The mobility factor in climate protection

Alternative drives and fuels improve the carbon footprint and air quality

Towns and local authorities have to implement environmental specifications. Mobility is a key factor in this. agiplan develops mobility concepts and supports local authorities from analyses, dialogue processes and concepts to feasibility studies and pilot projects.

The mobility factor in climate protection

agiplan's services

  • Evaluation of mobility data
  • Developing concepts for pilot projects
  • Adjusting to climate protection goals
  • Technology scenarios
  • Mobility management
  • Feasibility studies

Transport and logistics should not be neglected in communal climate protection concepts, because transport accounts for some 28% of all energy consumption - and the percentage of fossil fuels in transport totals 92.6%.

Environmental policies have addressed this issue by setting target values, i.e. for the permissible level of CO² emissions from vehicles, but also by developing a strategic framework which is reflected in "Europe 2020", the EU growth strategy, as well as in the ERDF 2014-2020 and German energy policy.

But it is now down to the federal states and regions, and indeed the cities, towns and municipalities, to implement this.

No climate concept without a mobility concept

Local authorities should give greater weight to the mobility factor in their climate protection concepts.
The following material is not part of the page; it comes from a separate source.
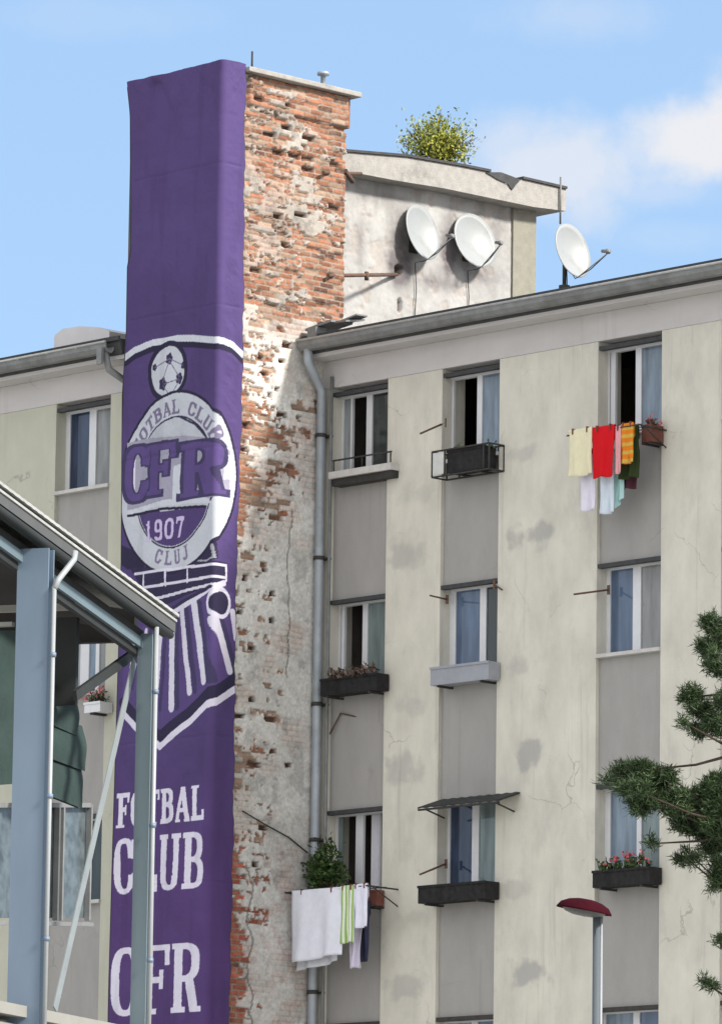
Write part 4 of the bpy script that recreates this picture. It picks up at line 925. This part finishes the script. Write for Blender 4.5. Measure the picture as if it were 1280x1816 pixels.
rack('iron clothes rack carrying the coloured laundry', 1004, 1136, 760, -.50, 3)
cloth('towel', 'cream towel hanging left of the red towel', 'towel', 1008, 1050, 762, 844, -.50, clothmat('cream_towel', (.70, .66, .46)), G1, .012, seed=1)
cloth('towel', 'bright red towel hanging in the middle of the coloured laundry', 'towel', 1051, 1090, 757, 846, -.50, clothmat('red_towel', (.58, .012, .018)), G1, .012, seed=2)
cloth('towel', 'narrow pink towel between the red towel and the orange shirt', 'towel', 1091, 1101, 757, 840, -.49, clothmat('pink_towel', (.68, .34, .36)), G1, .006, seed=3)
cloth('shirt', 'orange and yellow shirt on the coloured laundry line', 'shirt', 1101, 1123, 752, 822, -.48, clothmat('orange_shirt', (.66, .20, .02), ((.55, .38, .08), 3.0, 'Z')), G1, .012, seed=4)
cloth('shirt', 'dark green shirt hanging behind the orange one', 'shirt', 1101, 1131, 757, 848, -.35, clothmat('green_shirt', (.035, .05, .02)), G1, .02, seed=5)
cloth('trousers', 'dark maroon trousers hanging lowest behind the orange shirt', 'trousers', 1093, 1132, 800, 868, -.22, clothmat('maroon_trousers', (.09, .035, .05)), G1, .02, seed=6)
cloth('vest', 'white vest hanging below the cream towel', 'vest', 1029, 1056, 800, 906, -.36, clothmat('white_vest', (.70, .68, .78)), G1, .015, seed=7)
cloth('vest', 'pale blue vest hanging below the red towel', 'vest', 1064, 1089, 800, 911, -.36, clothmat('pale_blue_vest', (.60, .68, .76)), G1, .015, seed=8)
cloth('cloth', 'small turquoise cloth right of the pale blue vest', 'cloth', 1087, 1106, 820, 895, -.30, clothmat('turquoise_cloth', (.40, .62, .62)), G1, .015, skew=.15, seed=9)
rack('iron clothes rack carrying the white washing', 503, 655, 1574, -.55, 3)
cloth('bed_sheet', 'large white bed sheet hanging on the rack beside the downpipe', 'bed sheet', 518, 606, 1578, 1700, -.55, clothmat('white_sheet', (.72, .74, .82)), G2, .018, skew=.06, seed=11)
cloth('towel', 'white and green striped towel hanging beside the large white sheet', 'towel', 604, 628, 1572, 1672, -.55, clothmat('striped_towel', (.66, .72, .60), ((.26, .42, .10), 5.0, 'X')), G2, .01, seed=12)
cloth('towel', 'white towel at the end of the washing right of the striped one', 'towel', 627, 652, 1569, 1645, -.54, clothmat('white_towel', (.70, .71, .82)), G2, .012, seed=13)
cloth('bed_sheet', 'second white sheet whose hem shows under the large one', 'bed sheet', 527, 600, 1600, 1714, -.40, clothmat('white_sheet_two', (.66, .68, .74)), G2, .018, skew=.10, seed=14)
cloth('shirt', 'lilac white shirt hanging lowest under the striped towel', 'shirt', 620, 644, 1610, 1716, -.40, clothmat('lilac_shirt', (.62, .58, .70)), G2, .02, seed=15)
cloth('trousers', 'dark navy trousers behind the white towel end of the washing', 'trousers', 634, 655, 1600, 1705, -.25, clothmat('navy_trousers', (.05, .055, .10)), G2, .02, seed=16)
# bracket rods of the other washing lines
def rodthing(label, pts, Y0, Y1):
    q = MB(); n = len(pts); vv = [at(a, b_, Y=Y0+(Y1-Y0)*i/(n-1)) for i, (a, b_) in enumerate(pts)]; q.tube(vv, .013, 6); e = vv[-1]; q.box(e.x-.02, e.x+.02, e.y-.005, e.y+.01, e.z-.06, e.z+.06)
    tag(q.build('line_bracket', 'rust'), label, 'bracket', 'bare washing line brackets')
rodthing('bare rod bracket left of the top middle window', [(745, 769), (788, 750)], -.40, .06)
rodthing('bare rod bracket left of the blue middle-floor window', [(762, 1056), (792, 1063)], -.25, .06)
rodthing('bare rod bracket right of the blue middle-floor window', [(890, 1046), (876, 1037)], -.12, -.001)
rodthing('bare rod bracket left of the middle-floor window under the laundry', [(1017, 1054), (1078, 1046)], -.45, .08)
rodthing('bare rod bracket above the plain black planter', [(744, 1551), (790, 1532)], -.40, .06)
rodthing('thin bent rod on the grey panel below the dry planter', [(585, 1302), (604, 1265), (636, 1272)], -.02, .07)
# awning over the third-row middle window
q0, q1 = at(742, 1437, Y=-.38), at(893, 1420, Y=-.30); aw = thing('awning', 'thin dark flat awning over the window above the plain black planter', 'awning', ((q0.x+q1.x)/2, -.2, q0.z))
z1_ = at(880, 1412, Y=0).z; zf_ = (q0.z+q1.z)/2
n = 18; vs = []
for i in range(n+1):
    xx = q0.x+(q1.x-q0.x)*i/n; rp = .01*(i % 2)
    vs += [(xx, -.40, zf_+rp), (xx, -.012, z1_+rp), (xx, -.40, zf_+.022+rp), (xx, -.012, z1_+.022+rp)]
q = MB(); fs = []
for i in range(n): a0, b0 = 4*i, 4*i+4; fs += [(a0, a0+1, b0+1, b0), (a0+2, b0+2, b0+3, a0+3), (a0, b0, b0+2, a0+2), (a0+1, a0+3, b0+3, b0+1)]
fs += [(0, 2, 3, 1), (4*n, 4*n+1, 4*n+3, 4*n+2)]
q.add(vs, fs); q.build('sheet', 'fascia_dark', aw)
q = MB()
for xx in (q0.x+.1, q1.x-.1): q.tube([(xx, -.36, zf_-.005), (xx, -.012, z1_-.22)], .012, 6)
q.tube([(q0.x, -.385, zf_-.012), (q1.x, -.385, zf_-.012)], .014, 6); q.build('strut', 'iron', aw)

# ------------------------------------------------------------------ steel canopy in the foreground
ZV = Vector((0, 0, 1)); fh = Vector((FWD.x, FWD.y, 0)).normalized(); rh = Vector((RGT.x, RGT.y, 0)).normalized()
E1 = (fh*math.cos(rad(18))+rh*math.sin(rad(18))).normalized(); E2 = (rh*math.cos(rad(18))-fh*math.sin(rad(18))).normalized()
A0 = at(60, 1400, d=40.0)
def K(px, py, e2=0.0): return at(px, py, p=A0+E2*e2, n=E2)
can = thing('steel_canopy', 'blue-grey steel canopy with a sloping roof edge and white downpipes at the left edge', 'canopy', (A0.x, A0.y, 0))
def hcol(name, px, w_, dpt, ztop, zbot, m):
    o = K(px, 1400); o = Vector((o.x, o.y, zbot)); q = MB(); H = ZV*(ztop-zbot); tk = .016
    q.obox(o, E2*w_, E1*tk, H); q.obox(o+E1*(dpt-tk), E2*w_, E1*tk, H); q.obox(o+E1*tk+E2*(w_/2-.006), E2*.012, E1*(dpt-2*tk), H)
    q.obox(o-E2*.05-E1*.05, E2*(w_+.1), E1*(dpt+.1), ZV*.025)
    return q.build('column', m, can)
zcb = at(60, 1800, d=40).z-.6
hcol('column', 22, .235, .115, K(60, 985).z, zcb, 'steel')
for q_ in (K(40, 1400)-E2*4.6, K(250, 1400)-E2*4.6):
    q = MB(); q.obox(Vector((q_.x, q_.y, 0)), E2*.2, E1*.2, ZV*(K(255, 1060).z+.55)); q.build('column', 'steel', can)
hcol('column', 239, .118, .07, K(255, 1128).z, zcb, 'steel_green')
for px, pt, rr, e2_ in ((97, 1040, .016, .285), (278, 1112, .018, .17)):
    a_ = K(px, pt, e2_); q = MB(); q.tube([a_, Vector((a_.x, a_.y, zcb))], rr, 10); pp = q.build('downpipe', 'white_pipe', can)
    for dz in (.5, 1.5, 2.5): MB().lathe([(rr+.001, 0), (rr+.008, 0), (rr+.008, .03), (rr+.001, .03)], (a_.x, a_.y, a_.z-dz), n=10).build('pipe_clip', 'steel', pp)
# swan neck
q = MB(); q.tube([K(134, 978, .36), K(132, 992, .36), K(104, 1028, .30), K(97, 1044, .285)], .022, 10); q.build('swan_neck', 'white_pipe', can)
L0, L1 = K(-260, 664, .16), K(312, 1090, .16); LD = L1-L0
def band(name, dz0, dz1, e2a, e2b, m, cut=0.0, start=0.0):
    q = MB(); o = L0+LD*start+E2*e2a+ZV*dz1; q.obox(o, LD*(1-cut-start), E2*(e2b-e2a), ZV*(dz0-dz1)); return q.build(name, m, can)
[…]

Innovative vehicle technology, alternative fuels, modal shifts (intermodal transport) and mobility management are all important aspects here.

Local authorities should ask themselves the following questions:

  • How can new, climate-friendly technology be introduced successfully? (E.g. electric or gas powered vehicles)
  • How can the volume of traffic on the roads be reduced or optimised? (E.g. by means of intermodal connections for cars, trains and bicycles, or car-sharing options)
  • How might urban population supplies be secured in the future? (E.g. through the combined road, rail and water freight traffic thresholds)

Communal decision makers - public transport companies, public utility companies, local councils and industries, for example - should be involved in the search for answers to these questions. Because new mobility concepts will only be successful if they are attractive, and improve the people's quality of life.

Clean air through electric vehicles

On the subject of quality of life: the air will be noticeably cleaner once electric vehicles have established themselves throughout Europe. People are directly affected by the particulates and nitrogen oxide emitted in exhaust fumes. Data on the quality of air in North Rhine Westphalia, for example, shows that nitrogen dioxide still exceeds threshold values.

Just how urgently action needs to be taken can be judged from the EUA report "Quality of Air in Europe - 2012". The most important observation: of all air pollutants, atmospheric particulate matter (PM) poses the greatest health risk in Europe.

Mobility is the nut and bolt of the climate concept

Organising mobility is the most important factor on the path to a green town. Involving decision makers from transport, local councils and industry is a first step on the road to developing a systematic transport and mobility concept.

In order for such a concept to be widely accepted, decision-makers from public administration and industry need to be involved.